- **WHAT YOU HAVE TO DO**
Leave out any pictures and transcribe all other data below exactly.
** Start **
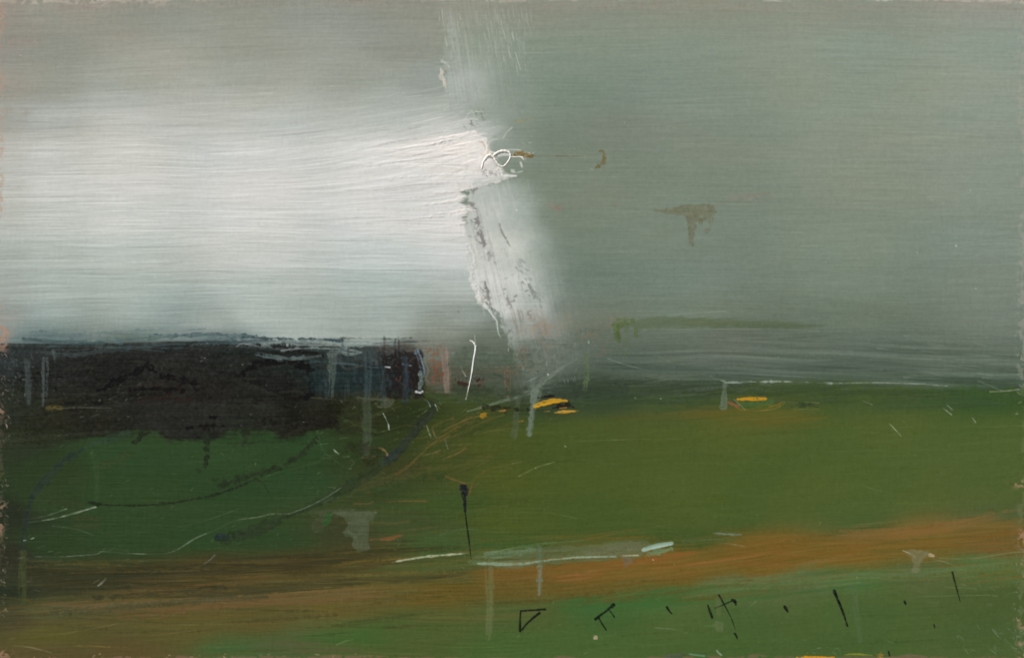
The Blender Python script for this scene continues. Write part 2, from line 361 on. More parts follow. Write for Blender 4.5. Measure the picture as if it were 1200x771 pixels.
P_PATH = newpart('ochre_path_paint', 'long ochre and rust brown stroke sweeping across the bottom like a path')
pt = np.interp(XX, [-5,60,200,300,420,520,600,700,780,900,1000,1100,1205],[704,704,688,664,664,656,655,652,646,636,628,618,606])
pb = np.interp(XX, [-5,60,200,300,420,520,600,700,780,900,1000,1100,1205],[768,768,764,742,722,705,698,700,690,672,664,655,645])
mk = (YY > pt+3*tl) & (YY < pb+3*tl); L[mk] = P_PATH
P_LOWG = newpart('foreground_green_paint', 'mid green strip along the bottom edge')
L[(YY >= pb+3*tl) & (XX > 240)] = P_LOWG
# sharpen the path's edges: rust upper stroke, green below
def band(top, bot, col, op, part=None, label=None, rough=2., soft=2., streak=.7, h=0.):
    ty = curve(top); by = curve(bot)
    n = tl*rough+Nspot*.5
    a = sm(-soft, soft, YY-ty+n)*(1-sm(-soft, soft, YY-by+n*.8))
    x0, x1 = top[0][0], top[-1][0]
    a = a*sm(x0-14, x0+14, XX+look(Nstreak, XX, vd)*12)*(1-sm(x1-14, x1+14, XX+look(Nstreak, XX+40, vd)*14))
    if streak: a = a*sm(-1.1+streak, .3+streak, look(Nstreak, XX+333, vd)*.8+Nfine*.3+1.0)
    k = newpart(part, label) if part else None
    mixin(a*op, np.asarray(col, np.float32)+(tl*2.5)[..., None], k, h, keep=min(.42, op*.45))
band([(560,668),(650,662),(700,656),(760,650),(800,642),(900,632),(1000,625),(1080,622),(1200,608)],[(560,684),(650,688),(760,684),(850,670),(900,668),(1000,660),(1080,648),(1200,640)], (114,88,38), .5, streak=.3, rough=3)
band([(470,700),(520,690),(580,684),(660,684),(760,676),(840,672)],[(470,712),(520,704),(580,698),(660,700),(760,692),(840,680)], (104,86,38), .5, streak=.3)
band([(700,665),(760,652),(820,643)],[(700,670),(760,660),(820,650)], (136,86,44), .7, 'rust_stroke', 'bright rust streak beside the turquoise dab', streak=.5)
band([(985,618),(1060,617),(1110,612),(1180,598)],[(985,632),(1060,632),(1110,624),(1180,606)], (128,96,54), .55, streak=.5)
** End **
- **REPLY TO THE TASK**
The Blender Python script for this scene continues. Write part 2, from line 361 on. More parts follow. Write for Blender 4.5. Measure the picture as if it were 1200x771 pixels.
P_PATH = newpart('ochre_path_paint', 'long ochre and rust brown stroke sweeping across the bottom like a path')
pt = np.interp(XX, [-5,60,200,300,420,520,600,700,780,900,1000,1100,1205],[704,704,688,664,664,656,655,652,646,636,628,618,606])
pb = np.interp(XX, [-5,60,200,300,420,520,600,700,780,900,1000,1100,1205],[768,768,764,742,722,705,698,700,690,672,664,655,645])
mk = (YY > pt+3*tl) & (YY < pb+3*tl); L[mk] = P_PATH
P_LOWG = newpart('foreground_green_paint', 'mid green strip along the bottom edge')
L[(YY >= pb+3*tl) & (XX > 240)] = P_LOWG
# sharpen the path's edges: rust upper stroke, green below
def band(top, bot, col, op, part=None, label=None, rough=2., soft=2., streak=.7, h=0.):
    ty = curve(top); by = curve(bot)
    n = tl*rough+Nspot*.5
    a = sm(-soft, soft, YY-ty+n)*(1-sm(-soft, soft, YY-by+n*.8))
    x0, x1 = top[0][0], top[-1][0]
    a = a*sm(x0-14, x0+14, XX+look(Nstreak, XX, vd)*12)*(1-sm(x1-14, x1+14, XX+look(Nstreak, XX+40, vd)*14))
    if streak: a = a*sm(-1.1+streak, .3+streak, look(Nstreak, XX+333, vd)*.8+Nfine*.3+1.0)
    k = newpart(part, label) if part else None
    mixin(a*op, np.asarray(col, np.float32)+(tl*2.5)[..., None], k, h, keep=min(.42, op*.45))
band([(560,668),(650,662),(700,656),(760,650),(800,642),(900,632),(1000,625),(1080,622),(1200,608)],[(560,684),(650,688),(760,684),(850,670),(900,668),(1000,660),(1080,648),(1200,640)], (114,88,38), .5, streak=.3, rough=3)
band([(470,700),(520,690),(580,684),(660,684),(760,676),(840,672)],[(470,712),(520,704),(580,698),(660,700),(760,692),(840,680)], (104,86,38), .5, streak=.3)
band([(700,665),(760,652),(820,643)],[(700,670),(760,660),(820,650)], (136,86,44), .7, 'rust_stroke', 'bright rust streak beside the turquoise dab', streak=.5)
band([(985,618),(1060,617),(1110,612),(1180,598)],[(985,632),(1060,632),(1110,624),(1180,606)], (128,96,54), .55, streak=.5)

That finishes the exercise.